• _Task requirements_:
Line by line, reproduce exactly the beginning of the listing below, ending with the line that contains "sc.camera = cam" and adding nothing.
[begin Information shown]
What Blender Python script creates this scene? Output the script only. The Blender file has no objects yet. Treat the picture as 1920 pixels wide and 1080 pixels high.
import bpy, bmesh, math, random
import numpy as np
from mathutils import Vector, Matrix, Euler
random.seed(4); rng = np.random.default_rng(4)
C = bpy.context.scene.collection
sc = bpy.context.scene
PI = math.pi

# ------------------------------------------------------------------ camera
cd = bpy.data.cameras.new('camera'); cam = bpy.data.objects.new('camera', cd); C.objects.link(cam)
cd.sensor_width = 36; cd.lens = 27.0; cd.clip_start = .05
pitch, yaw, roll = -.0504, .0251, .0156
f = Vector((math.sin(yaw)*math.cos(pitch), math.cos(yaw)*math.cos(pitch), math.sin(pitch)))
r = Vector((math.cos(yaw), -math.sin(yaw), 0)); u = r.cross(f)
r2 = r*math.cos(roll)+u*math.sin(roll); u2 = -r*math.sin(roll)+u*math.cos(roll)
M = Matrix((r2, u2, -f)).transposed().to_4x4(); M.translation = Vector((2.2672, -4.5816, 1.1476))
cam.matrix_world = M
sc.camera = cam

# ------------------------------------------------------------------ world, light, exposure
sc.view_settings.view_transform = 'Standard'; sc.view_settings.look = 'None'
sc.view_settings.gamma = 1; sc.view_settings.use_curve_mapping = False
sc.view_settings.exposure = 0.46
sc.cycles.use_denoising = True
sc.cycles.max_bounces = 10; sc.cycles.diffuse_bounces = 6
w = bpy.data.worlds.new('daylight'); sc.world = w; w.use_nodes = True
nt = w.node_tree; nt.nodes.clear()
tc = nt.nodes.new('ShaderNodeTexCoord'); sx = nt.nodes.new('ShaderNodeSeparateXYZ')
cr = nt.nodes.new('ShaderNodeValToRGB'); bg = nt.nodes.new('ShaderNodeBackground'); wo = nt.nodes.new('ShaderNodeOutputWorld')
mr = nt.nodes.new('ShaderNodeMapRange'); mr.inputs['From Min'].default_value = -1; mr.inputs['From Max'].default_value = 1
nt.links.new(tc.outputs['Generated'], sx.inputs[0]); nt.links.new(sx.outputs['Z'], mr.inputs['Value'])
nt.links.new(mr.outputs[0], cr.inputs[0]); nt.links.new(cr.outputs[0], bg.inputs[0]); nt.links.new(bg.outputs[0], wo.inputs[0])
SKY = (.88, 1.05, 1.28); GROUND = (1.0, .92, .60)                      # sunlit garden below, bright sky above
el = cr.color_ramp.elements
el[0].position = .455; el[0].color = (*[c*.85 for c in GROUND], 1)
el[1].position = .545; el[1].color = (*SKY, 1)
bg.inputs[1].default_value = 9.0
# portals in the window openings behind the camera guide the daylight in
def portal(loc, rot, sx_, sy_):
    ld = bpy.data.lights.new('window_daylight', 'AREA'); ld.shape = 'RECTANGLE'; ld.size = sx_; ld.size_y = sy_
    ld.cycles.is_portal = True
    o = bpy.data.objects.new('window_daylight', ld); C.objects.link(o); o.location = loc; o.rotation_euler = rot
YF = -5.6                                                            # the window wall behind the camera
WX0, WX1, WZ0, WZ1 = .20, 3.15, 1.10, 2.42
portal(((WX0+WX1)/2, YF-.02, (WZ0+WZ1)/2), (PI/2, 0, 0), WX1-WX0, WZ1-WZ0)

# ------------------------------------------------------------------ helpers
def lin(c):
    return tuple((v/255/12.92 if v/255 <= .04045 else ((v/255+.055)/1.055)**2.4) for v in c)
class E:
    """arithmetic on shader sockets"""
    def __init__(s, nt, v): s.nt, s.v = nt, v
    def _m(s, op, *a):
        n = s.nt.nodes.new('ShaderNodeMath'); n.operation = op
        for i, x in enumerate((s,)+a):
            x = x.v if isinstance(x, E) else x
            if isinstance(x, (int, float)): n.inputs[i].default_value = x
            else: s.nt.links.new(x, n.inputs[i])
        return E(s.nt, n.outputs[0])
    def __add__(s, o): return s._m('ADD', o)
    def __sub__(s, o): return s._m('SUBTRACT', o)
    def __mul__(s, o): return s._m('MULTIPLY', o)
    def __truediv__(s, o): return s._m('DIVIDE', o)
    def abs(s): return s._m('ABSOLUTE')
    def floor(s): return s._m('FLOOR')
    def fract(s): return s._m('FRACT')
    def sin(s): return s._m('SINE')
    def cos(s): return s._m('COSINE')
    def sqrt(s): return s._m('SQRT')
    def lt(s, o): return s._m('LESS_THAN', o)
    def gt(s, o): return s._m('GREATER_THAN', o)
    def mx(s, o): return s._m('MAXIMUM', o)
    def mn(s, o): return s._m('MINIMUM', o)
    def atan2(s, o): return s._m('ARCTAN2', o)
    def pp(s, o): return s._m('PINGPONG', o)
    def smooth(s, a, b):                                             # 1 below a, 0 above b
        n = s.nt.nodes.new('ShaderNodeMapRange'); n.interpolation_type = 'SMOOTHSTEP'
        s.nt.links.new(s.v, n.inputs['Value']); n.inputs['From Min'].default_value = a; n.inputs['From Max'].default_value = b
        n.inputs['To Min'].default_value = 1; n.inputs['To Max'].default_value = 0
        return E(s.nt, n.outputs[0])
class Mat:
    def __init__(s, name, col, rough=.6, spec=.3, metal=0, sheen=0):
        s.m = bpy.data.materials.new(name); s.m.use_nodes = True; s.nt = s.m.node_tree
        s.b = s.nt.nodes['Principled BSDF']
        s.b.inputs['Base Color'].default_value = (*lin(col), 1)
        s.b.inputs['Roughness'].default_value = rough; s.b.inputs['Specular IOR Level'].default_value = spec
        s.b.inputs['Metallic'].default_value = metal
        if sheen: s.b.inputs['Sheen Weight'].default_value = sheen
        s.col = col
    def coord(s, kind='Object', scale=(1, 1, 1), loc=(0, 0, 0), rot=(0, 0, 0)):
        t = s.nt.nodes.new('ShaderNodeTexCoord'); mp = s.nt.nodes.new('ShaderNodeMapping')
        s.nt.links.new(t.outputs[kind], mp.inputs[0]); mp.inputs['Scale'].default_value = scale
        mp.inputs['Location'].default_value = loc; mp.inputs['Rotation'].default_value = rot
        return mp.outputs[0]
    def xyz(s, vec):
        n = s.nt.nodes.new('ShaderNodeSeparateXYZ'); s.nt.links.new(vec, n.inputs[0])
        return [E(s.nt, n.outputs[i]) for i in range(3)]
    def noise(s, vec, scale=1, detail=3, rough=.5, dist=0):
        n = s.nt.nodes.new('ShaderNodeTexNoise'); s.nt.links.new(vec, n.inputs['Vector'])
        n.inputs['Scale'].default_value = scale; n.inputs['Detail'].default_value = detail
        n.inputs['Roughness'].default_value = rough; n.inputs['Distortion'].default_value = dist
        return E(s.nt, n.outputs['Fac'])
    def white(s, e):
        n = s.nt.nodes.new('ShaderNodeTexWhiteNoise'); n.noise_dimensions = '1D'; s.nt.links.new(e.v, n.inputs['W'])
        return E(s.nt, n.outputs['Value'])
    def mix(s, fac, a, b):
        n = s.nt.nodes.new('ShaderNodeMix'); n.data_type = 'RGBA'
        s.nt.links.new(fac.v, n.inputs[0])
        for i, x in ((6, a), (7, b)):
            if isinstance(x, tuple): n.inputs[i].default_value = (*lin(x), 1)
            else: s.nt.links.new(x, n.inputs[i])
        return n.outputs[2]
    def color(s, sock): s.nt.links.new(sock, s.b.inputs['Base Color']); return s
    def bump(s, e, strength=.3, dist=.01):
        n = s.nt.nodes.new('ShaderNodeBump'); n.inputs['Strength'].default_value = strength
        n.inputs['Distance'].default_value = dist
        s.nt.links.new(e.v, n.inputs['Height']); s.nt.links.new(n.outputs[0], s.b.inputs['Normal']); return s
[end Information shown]
• _Reply to the task_:
What Blender Python script creates this scene? Output the script only. The Blender file has no objects yet. Treat the picture as 1920 pixels wide and 1080 pixels high.
import bpy, bmesh, math, random
import numpy as np
from mathutils import Vector, Matrix, Euler
random.seed(4); rng = np.random.default_rng(4)
C = bpy.context.scene.collection
sc = bpy.context.scene
PI = math.pi

# ------------------------------------------------------------------ camera
cd = bpy.data.cameras.new('camera'); cam = bpy.data.objects.new('camera', cd); C.objects.link(cam)
cd.sensor_width = 36; cd.lens = 27.0; cd.clip_start = .05
pitch, yaw, roll = -.0504, .0251, .0156
f = Vector((math.sin(yaw)*math.cos(pitch), math.cos(yaw)*math.cos(pitch), math.sin(pitch)))
r = Vector((math.cos(yaw), -math.sin(yaw), 0)); u = r.cross(f)
r2 = r*math.cos(roll)+u*math.sin(roll); u2 = -r*math.sin(roll)+u*math.cos(roll)
M = Matrix((r2, u2, -f)).transposed().to_4x4(); M.translation = Vector((2.2672, -4.5816, 1.1476))
cam.matrix_world = M
sc.camera = cam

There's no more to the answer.